For three of the MPs an explanation for their returns may be found in their role as minor royal servants. Bourne, as we have seen, was employed at the Exchequer, and Joskyn, his fellow MP in 1453, had been a groom and then serjeant of the bakery of the royal household, and, having served on ad hoc commissions in Hertfordshire, was currently occupied as escheator of Kent and Middlesex. There can be little doubt that their returns for a borough which had not been represented for 54 years were engineered by the Crown to help ensure that the Commons would be packed with compliant men. By contrast, Johnson, who held the posts of alnager of Nottinghamshire and joint packer of goods in the ports of Poole and Ipswich, owed these far-flung commitments to a government controlled by the Yorkists, so it is entirely feasible that he supported their regime in the Parliament of 1460. He may have secured his seat through the patronage of the duke of Norfolk, for his wife appears to have been a kinswoman by marriage of the duke’s retainer John Bekwith*. What motivated his companion, Gayton, to seek election, is hard to determine. Yet Gayton was not the only Londoner to sit for a Sussex borough in this particular Parliament: he was joined in the Commons by John Harowe* and John Worsop*, who both represented the duke of Norfolk’s borough of Horsham. Unlike Johnson and Harowe, however, when required during the parliamentary recess to take a stand either for the royalists or for adherents of the duke of York Gayton seems to have sided with the Lancastrians.

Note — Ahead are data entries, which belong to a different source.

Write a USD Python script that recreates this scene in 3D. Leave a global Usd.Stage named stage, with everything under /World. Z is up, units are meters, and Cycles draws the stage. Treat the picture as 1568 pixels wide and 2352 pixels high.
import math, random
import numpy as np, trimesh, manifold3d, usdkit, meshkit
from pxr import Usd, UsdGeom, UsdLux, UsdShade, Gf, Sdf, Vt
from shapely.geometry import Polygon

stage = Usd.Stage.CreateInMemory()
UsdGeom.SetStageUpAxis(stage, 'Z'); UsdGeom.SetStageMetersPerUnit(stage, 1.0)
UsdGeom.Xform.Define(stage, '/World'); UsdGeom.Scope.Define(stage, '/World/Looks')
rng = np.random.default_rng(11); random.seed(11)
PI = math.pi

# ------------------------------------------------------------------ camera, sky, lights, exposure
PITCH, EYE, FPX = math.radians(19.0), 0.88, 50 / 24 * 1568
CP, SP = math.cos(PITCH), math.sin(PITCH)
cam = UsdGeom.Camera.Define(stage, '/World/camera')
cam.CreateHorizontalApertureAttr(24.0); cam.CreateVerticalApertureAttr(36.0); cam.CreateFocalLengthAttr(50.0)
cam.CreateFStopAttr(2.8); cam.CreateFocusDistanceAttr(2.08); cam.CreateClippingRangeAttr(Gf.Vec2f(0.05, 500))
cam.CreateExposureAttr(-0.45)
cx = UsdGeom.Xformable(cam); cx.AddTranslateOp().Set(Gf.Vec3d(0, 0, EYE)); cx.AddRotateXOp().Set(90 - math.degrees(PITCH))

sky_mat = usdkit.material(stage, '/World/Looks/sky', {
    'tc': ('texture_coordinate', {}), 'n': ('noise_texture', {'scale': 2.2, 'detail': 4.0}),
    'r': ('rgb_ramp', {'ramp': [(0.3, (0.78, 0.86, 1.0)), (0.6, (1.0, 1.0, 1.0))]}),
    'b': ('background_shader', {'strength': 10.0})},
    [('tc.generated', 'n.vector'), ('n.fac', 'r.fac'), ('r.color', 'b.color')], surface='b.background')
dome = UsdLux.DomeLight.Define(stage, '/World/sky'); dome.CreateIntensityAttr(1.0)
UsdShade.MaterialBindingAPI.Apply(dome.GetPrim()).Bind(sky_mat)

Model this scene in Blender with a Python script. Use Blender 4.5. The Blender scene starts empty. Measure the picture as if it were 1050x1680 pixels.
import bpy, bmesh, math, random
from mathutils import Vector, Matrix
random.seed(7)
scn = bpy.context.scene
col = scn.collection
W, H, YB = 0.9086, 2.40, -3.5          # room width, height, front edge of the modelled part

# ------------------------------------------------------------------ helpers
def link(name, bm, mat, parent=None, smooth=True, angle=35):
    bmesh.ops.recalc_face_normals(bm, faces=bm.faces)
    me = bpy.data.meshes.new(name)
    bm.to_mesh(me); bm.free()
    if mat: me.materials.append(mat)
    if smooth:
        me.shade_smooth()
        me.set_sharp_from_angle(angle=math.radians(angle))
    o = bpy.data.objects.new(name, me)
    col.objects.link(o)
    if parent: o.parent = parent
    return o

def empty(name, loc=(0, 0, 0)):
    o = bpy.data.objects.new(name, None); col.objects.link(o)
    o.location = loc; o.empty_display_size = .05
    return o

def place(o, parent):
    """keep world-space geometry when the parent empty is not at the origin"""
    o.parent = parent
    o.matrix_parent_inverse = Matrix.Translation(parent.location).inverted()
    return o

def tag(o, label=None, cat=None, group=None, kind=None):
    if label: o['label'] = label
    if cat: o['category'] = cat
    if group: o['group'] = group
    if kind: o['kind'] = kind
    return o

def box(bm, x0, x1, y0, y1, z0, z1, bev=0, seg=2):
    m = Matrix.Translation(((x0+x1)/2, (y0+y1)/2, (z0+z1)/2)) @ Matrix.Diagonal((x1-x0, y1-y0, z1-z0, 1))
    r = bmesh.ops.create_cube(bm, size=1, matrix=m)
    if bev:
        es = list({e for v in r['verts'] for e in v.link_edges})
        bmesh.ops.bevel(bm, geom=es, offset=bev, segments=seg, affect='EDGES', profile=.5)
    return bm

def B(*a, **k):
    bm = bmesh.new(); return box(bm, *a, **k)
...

Little is revealed by the surviving returns about the electoral process at Steyning. The return of 1453 consists of an indenture drawn up on 25 Feb. between the sheriff of Sussex on one part and John Snelling, a former bailiff of Steyning (though here described as one of the constables), on the other, and stating that Snelling, together with ‘the community of the borough’ had elected Bourne and Joskyn. No other participants are named. The indenture for the Parliament of 1460 is missing; the names of the MPs are known only from a schedule listing all those returned by the shire and boroughs of Sussex.6 C219/16/2, 6.